Hello Hope For Widows Foundation Community,
Today, November 15, 2018 is Children’s Grief Awareness Day.We honor all children in their grieving process. Dr. Alan D. Wolfelt, the author of Companioning The Grieving Child: A Soulful Guide for Caregivers and Founder and Director, of Center for Loss and Life Transition, gives us the importance of Children’s Grief Awareness Day. He writes: “Children’s Grief Awareness Day allows us to advocate that any child that is old enough to love is old enough to mourn. We can all work together to be advocates and teach other adults how children are natural mourners but that they need the love and support of caring adults. To be “bereaved” in part means “to have special needs” This day allows us to highlight what some of the special needs of grieving children are and help others create places where children experiencing grief are safe to openly and authentically mourn. And we know that if children mourn well, they go on to live well and love well.”
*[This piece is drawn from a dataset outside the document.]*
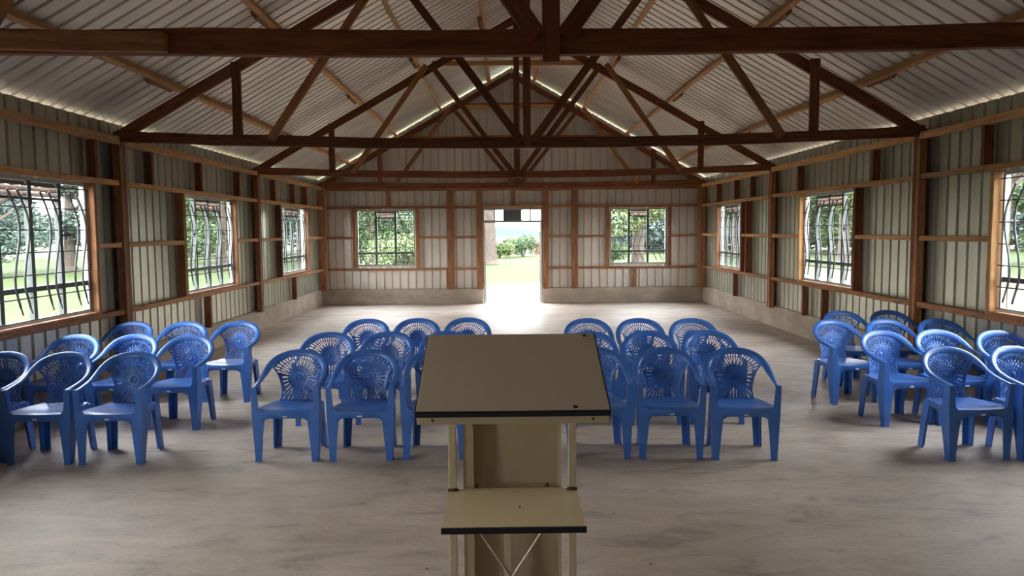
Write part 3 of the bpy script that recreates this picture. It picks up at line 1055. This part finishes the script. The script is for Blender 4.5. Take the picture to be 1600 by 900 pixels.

Also, Kenneth J. Doka, Senior Consultant of The Hospice Foundation of America writes: “Children grieve, too. That simple fact is often unrecognized so children become disenfranchised grievers. In some cases, they are disenfranchised (without a right to grieve) because we think they cannot understand or we wish to protect them, and ourselves. In other cases we may misunderstand the ways their grief is expressed, perhaps in behavioral issues, or even play.
I’m the parent of 2 daughters who were ages 8 years and 2 months old when their father passed away 8 ½ years ago. They each have their own individualized grieving process. Just imagine how my oldest, Jordan, who is now 16, has had to cope with, being fatherless. Crying on Father’s Day, starting Junior and Senior High school, learning to drive a car, not having a male perspective of life in the home, navigating adolescence. These are all stages to be mourned when a child has lost a father. Even having someone to to run to when she doesn’t agree with me. Its just not fair. She will grieve this loss for the rest of her life. But as she matures into young adulthood, I see that the grief that was once an albatross around her neck, keeping her from moving forward, is transforming her into an eagle, daring her to soar to her destiny. She’s growing through her pain. Its an honor to be able to witness.
My youngest, who was only 2 months old when her father passed away, grieves what she’s never had. I remember when she was almost 2 and she she came to me angrily and stated “Where’s my Daddy!!!” Apparently between watching television and talking to daycare friends, her preschool mind deduced that I had help making her. She was correct and I was speechless. Then at about 4 years old, I was straightening the storage closet and she saw an old camping chair that was her father’s. She asked, whose it was and I said “Your Daddy’s”. Later that day, I saw that she had unfolded the chair and was laying across it as if in her father’s lap. I wept as I watched, never disturbing the Mikayla and daddy lap time she created.
A child often doesn’t understand the loss or the emotions behind it. It is up to the adults in the child’s life to gently guide them through the grief process understanding that there is no right or wrong way for a child to grieve. Love will lead the way for a child to heal from great loss.